Holding: The Court held that a soldier acquitted by a U.S. military court for killings in the Philippines cannot be retried by a civil Philippine court under U.S. authority because the double jeopardy protection bars a second prosecution for the same offense.

Real World Impact:
  • Prevents civil retrial after a valid military acquittal in U.S.-run territories.
  • Requires dismissal and release when civil conviction follows a competent military acquittal.
Topics: double jeopardy, military courts, soldiers' criminal trials, Philippine territorial law

Summary

Background

Homer E. Grafton, a private in the U.S. Army, was tried by a general court-martial in 1904 for shooting two Filipino men and was acquitted. Later the local prosecutor in the Province of Iloilo filed a criminal information in the Court of First Instance charging him with killing one of those men.

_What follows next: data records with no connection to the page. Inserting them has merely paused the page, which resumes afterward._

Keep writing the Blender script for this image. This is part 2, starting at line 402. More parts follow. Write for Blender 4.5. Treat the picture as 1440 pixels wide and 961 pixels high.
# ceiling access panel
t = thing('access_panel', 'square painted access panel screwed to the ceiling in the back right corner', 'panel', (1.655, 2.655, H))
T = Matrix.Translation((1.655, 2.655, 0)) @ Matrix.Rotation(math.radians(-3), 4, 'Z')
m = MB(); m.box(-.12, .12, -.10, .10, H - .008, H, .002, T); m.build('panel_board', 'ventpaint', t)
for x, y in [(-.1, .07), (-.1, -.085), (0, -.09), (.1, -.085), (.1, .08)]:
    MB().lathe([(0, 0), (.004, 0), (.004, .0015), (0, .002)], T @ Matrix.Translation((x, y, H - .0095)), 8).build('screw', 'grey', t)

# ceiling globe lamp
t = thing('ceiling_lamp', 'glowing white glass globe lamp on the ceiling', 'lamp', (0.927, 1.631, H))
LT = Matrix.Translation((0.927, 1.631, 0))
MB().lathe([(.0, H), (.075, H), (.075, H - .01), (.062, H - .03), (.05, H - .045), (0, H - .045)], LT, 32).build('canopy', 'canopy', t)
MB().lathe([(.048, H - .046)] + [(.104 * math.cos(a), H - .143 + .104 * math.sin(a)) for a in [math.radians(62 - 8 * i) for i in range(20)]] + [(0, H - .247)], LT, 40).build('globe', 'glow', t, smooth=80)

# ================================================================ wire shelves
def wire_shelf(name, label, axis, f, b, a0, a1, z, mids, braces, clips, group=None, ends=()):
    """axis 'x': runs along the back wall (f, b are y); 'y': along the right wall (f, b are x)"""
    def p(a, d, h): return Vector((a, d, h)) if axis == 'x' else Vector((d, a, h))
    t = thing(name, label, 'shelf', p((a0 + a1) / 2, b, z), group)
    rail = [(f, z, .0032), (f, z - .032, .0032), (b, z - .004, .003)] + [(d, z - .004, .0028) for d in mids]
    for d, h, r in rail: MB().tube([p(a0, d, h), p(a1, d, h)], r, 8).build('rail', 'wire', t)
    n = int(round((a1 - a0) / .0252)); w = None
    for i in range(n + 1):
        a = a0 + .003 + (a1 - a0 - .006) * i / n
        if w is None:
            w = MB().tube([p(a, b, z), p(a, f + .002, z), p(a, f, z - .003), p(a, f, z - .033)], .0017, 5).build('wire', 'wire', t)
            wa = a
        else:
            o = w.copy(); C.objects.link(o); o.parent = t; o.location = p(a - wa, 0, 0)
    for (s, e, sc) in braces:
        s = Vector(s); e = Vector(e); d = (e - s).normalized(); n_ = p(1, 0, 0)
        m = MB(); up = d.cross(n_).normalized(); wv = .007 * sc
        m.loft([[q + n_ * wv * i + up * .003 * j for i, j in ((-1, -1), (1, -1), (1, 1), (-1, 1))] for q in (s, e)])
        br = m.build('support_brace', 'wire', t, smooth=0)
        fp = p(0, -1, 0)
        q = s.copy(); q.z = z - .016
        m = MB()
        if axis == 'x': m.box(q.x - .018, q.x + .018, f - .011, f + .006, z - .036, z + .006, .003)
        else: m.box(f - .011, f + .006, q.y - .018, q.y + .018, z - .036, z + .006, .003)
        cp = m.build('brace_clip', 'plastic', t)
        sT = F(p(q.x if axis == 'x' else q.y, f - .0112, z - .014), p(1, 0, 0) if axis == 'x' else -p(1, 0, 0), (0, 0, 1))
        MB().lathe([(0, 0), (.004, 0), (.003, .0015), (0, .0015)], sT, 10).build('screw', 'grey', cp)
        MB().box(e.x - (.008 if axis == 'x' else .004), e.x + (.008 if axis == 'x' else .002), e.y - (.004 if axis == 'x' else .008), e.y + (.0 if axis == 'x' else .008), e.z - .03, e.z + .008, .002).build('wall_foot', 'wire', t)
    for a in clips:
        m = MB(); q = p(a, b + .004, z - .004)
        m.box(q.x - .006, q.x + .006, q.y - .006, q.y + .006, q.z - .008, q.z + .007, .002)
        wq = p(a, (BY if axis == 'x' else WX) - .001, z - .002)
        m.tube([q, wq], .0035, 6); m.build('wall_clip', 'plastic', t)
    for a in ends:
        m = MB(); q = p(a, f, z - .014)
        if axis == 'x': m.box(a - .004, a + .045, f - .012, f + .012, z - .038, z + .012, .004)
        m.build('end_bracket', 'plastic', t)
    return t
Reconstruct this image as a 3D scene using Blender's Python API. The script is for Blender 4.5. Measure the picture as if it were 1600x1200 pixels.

That civil court tried Grafton without a jury, found him guilty of homicide, and sentenced him to imprisonment. The case was appealed to the Supreme Court of the Philippines and then brought to this Court for review.

Reasoning

The Court addressed whether a military acquittal by a court-martial that had jurisdiction prevents a later civil trial by a court in the Philippines that acted under United States authority. The opinion explains that the 1902 act extending the protection against double jeopardy to the Islands and longstanding decisions give finality to convictions or acquittals by tribunals with proper jurisdiction. Because the court-martial had authority under the Articles of War to try noncapital crimes by soldiers, its acquittal meant Grafton had been put in jeopardy and could not be tried again for the same acts by another tribunal of the same government.

Real world impact

The Court reversed the civil conviction, ordered dismissal of the information, and directed the Supreme Court of the Philippines to discharge Grafton. The ruling means that when courts created by the United States try a soldier and have jurisdiction, civil tribunals deriving their authority from the same government cannot retry the same offense.

Dissents or concurrances

The Supreme Court of the Philippines had been divided: three of seven judges thought Grafton should have been acquitted, a fact the opinion noted in explaining the controversy.